Ratnakar Hari Kelkar Explained

Ratnakar Hari Kelkar
Birth Date:22 June 1901
Birth Place:Alibag
Death Date:14 November 1985
Death Place:New Delhi

Ratnakar Hari Kelkar (22 June 1901 in Alibag  - 14 November 1985 in New Delhi) was a revisor and translator of the Bible into Marathi.

Life

R. H. Kelkar was born into a Christian family; his father Hari Govind Kelkar had accepted Christianity in 1881. After his father's death in 1904, Kelkar had a difficult childhood. He studied in John Elphinstone School in Alibag but could not complete his education. He later moved to Bombay (now Mumbai) and after doing small jobs he got employment in a branch of the Bombay Post Office as a clerk. While working at the Post Office he continued his studies and received the BA degree of the University of Bombay in 1926. He worked in the Indian Postal Department for 34 years and retired in 1956 as the Deputy Presidency Post Master of Bombay GPO. While working in the Postal Service, he also studied accountancy and law, and cultivated a keen interest in religion, culture, history, language, and literature. After his retirement he served as the editor of the Marathi magazine Dnyanodaya from 1956 to 1963, and as a professor of Marathi at the United Theological College, Pune until 1973. He died on 14 November 1985 at New Delhi, India.

Translation work

The first Marathi translation of the Holy Bible had been published in the early years of the 19th century by William Carey and his associates at Serampore in West Bengal, India. Later translations and revisions were mostly carried out by committees appointed by the Bible Society in India from time to time. There were two individual attempts to translate the Bible into Marathi – the New Testament by B N Athavale (1931) and the complete Bible by Pandita Ramabai (1922). The latest translation of the Marathi New Testament from Greek to Marathi was done by Ratnakar Hari Kelkar between 1968 and 1985. This work, Nava Karar, was published at bible-marathi.com in 2005.

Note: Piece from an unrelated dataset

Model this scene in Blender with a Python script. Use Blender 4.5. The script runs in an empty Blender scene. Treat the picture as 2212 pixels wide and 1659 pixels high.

Translation work done by committees usually entails the use of complex phraseology to find common ground among differing doctrinal viewpoints, and a possible lack of consistency of expression in different parts of the text. R H Kelkar adopted a different approach. He did not use the same Marathi word everywhere for a particular Greek word in order to achieve fidelity of translation. Instead, he studied in great detail the meaning and background of New Testament Greek words, and prepared a wordbook that gave a few carefully chosen Marathi equivalents expressing different nuances of these Greek words. He then built up his Marathi translation by framing sentences using the most appropriate words and phrases. This approach has made his translation extremely readable in contemporary Marathi without loss of authenticity.